Ha debido de pasar algo en Madrid, porque se ha desatado una ventolera de temas librescos y caligráficos, aparentemente sin ponerse de acuerdo, en lugares dispersos. San Jerónimo ha debido sobrevolar la capital, que se ha llenado de exposiciones relacionadas con la actividad humana –de vez en cuando subida a intelectual y artística– de hablar, leer, escribir y escuchar, las cuatro funciones que yo solicitaba que cuidasen a mis antiguos alumnos, sobre las cuales podía caer o apoyar –un viejo resabio de Blüher– la intención estética.
Sin embargo, si se consideran una por una, parecen naturalmente derivadas del tiempo, la institución o la oportunidad. Esto es: parece normal que en el viejo Matadero, en la subsección que se llama "La casa del Lector", una de la salas recoja una docena de san Jerónimos, casi todos con su libro por algún lado, aunque solo un par de ellos con péñola y varios, con harto descuido, han pintado solo los palos de la cruz, un león desmedrado por los rincones y los paños que desnudan, sin motivo libresco alguno. El de Murillo luce en medio de esa tristeza, y la calva del de Renci brilla allí como una luz que ilumina una sala de deshechos (los reproduzco; el catálogo, 24 euros, fuera de mis posibles).

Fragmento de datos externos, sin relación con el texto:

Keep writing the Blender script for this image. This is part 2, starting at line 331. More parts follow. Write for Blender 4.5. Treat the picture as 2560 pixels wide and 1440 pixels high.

Desechos abundan en las restantes salas, excepto en la de la Literatura imposible; y entre aquellos restos, en una de las salas, formando tropa, entre otros, con futbolistas y toreros, Víctor García de la Concha, todo un acierto su ubicación.
Ya había visto la curiosa sala de aquellos objetos que los autores pensaron que eran libros –se dice en algún lugar– y que son libros en la frontera de la tradición, algunos realmente emigrados; allí se podrá dar un repaso a lo más típico de Brossa, Ullán, Pino, Scala (el representado con mayor cantidad de ejemplos), los oulipianos –incluyendo Perec–, muchos derivados de Queneau, etc. en muestra muy ilustradora, que se acompaña de un muro de cuadros de tema semejante (hechos normalmente con letras o con recuerdos literarios, así el Eloge de Blaise Cendrars). Es muy interesante la sala.
Y para desintoxicarse de tanta letra, un paseo por los pasillos de las sesenta canciones seleccionadas como representativas de la música que trabó nuestras emociones durante las décadas finales del siglo que se fue, entre las cuales hay diez carpetovetónicas, por cierto. Me he sentido aliviado al comprobar que entre las sesenta no faltaba Françoise Hardy, con cuyo recuerdo me suelo emborrachar de pasión y melancolía.
Si alguien quiere pasar a mayores, puede irse a la exposición de Caligrafía en la Biblioteca Nacional, con la que tiene muchos puntos de contacto, desde luego. La guardo, sin embargo, para otro día, ¿no?